Originally Posted by Turbine (Post 1249931)
When English is a person's second language, I can understand if they misspell a few words. If a pilot who was born here can not differentiate between their, they're, and there, and not know when to use each of them, I am at a loss. Those are things you learn in elementary school.

And for pete sake, this forum also has a spell check on it !

Since your at a loss, I wrote it out in four languages for you Helen Keller.:eek:

Silverwings 08-22-2012 08:05 PM


Originally Posted by pilot0987 (Post 1250067)
(1)Thats cool.(2)Es la internet, que es lo que realmente la atención de la ortografía y la gramática?Nuestro sistema educativo no está estandarizada y parece que he recibido el extremo corto de la varilla.(3)Schön, wenn alle jubeln, drei Sprachen zu sprechen. Aber vergessen Sie nicht, dass sie nicht das einzige. Let's move one and forget my crappy spelling.

Dude the google translator is terrible, stop using that! :p

Scottman 08-30-2012 07:04 PM


Originally Posted by pilot0987 (Post 1249735)
I'm sure that your perfect grammar will get you places on the internet. Check your sentence structure.

How many spaces between sentences, Officer Grammarson? :rolleyes:

Scottman 08-30-2012 07:23 PM


Originally Posted by Turbine (Post 1249366)
You mean "quit", Why is it that so many pilots are so lousy at spelling and grammar ? Makes me wonder what their resumes look like.

Surely, you meant:

"You mean "quit!" Why is it that so many pilots can't spell? Why is their grammar lousy? I wonder what kind of errors I'll find on their resumes."

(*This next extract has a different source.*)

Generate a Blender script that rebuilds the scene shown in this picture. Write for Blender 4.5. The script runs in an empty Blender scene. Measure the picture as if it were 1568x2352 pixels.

Notice the proper use of quotations, capitalization and punctuation used in my example. I realize my attempt is not perfect. But anyone reading this right now has noticed bad use of the English language on the internet before. We are all guilty, but who cares? This particular forum is a place pilots can go to mix questions, advice, facts, lies and opinions into woven threads of emotion. So yeaahhh.

BenS 08-30-2012 09:51 PM

Well, to bring this thread back from the dead. Any updates? Last I hear is that we're at the National Mediation Board and ask to be released, then as a curtosey to our employer the NMB draggs its feet through mud before they'll release us to our cooling off period. Is it to force binding arbitration over self help? No news? No progress?

OITJ 08-31-2012 02:23 AM

hey ladies and gents, any ideas on where new hires are placed? Does upgrade time take place at ATP mins, or is the wait longer than that?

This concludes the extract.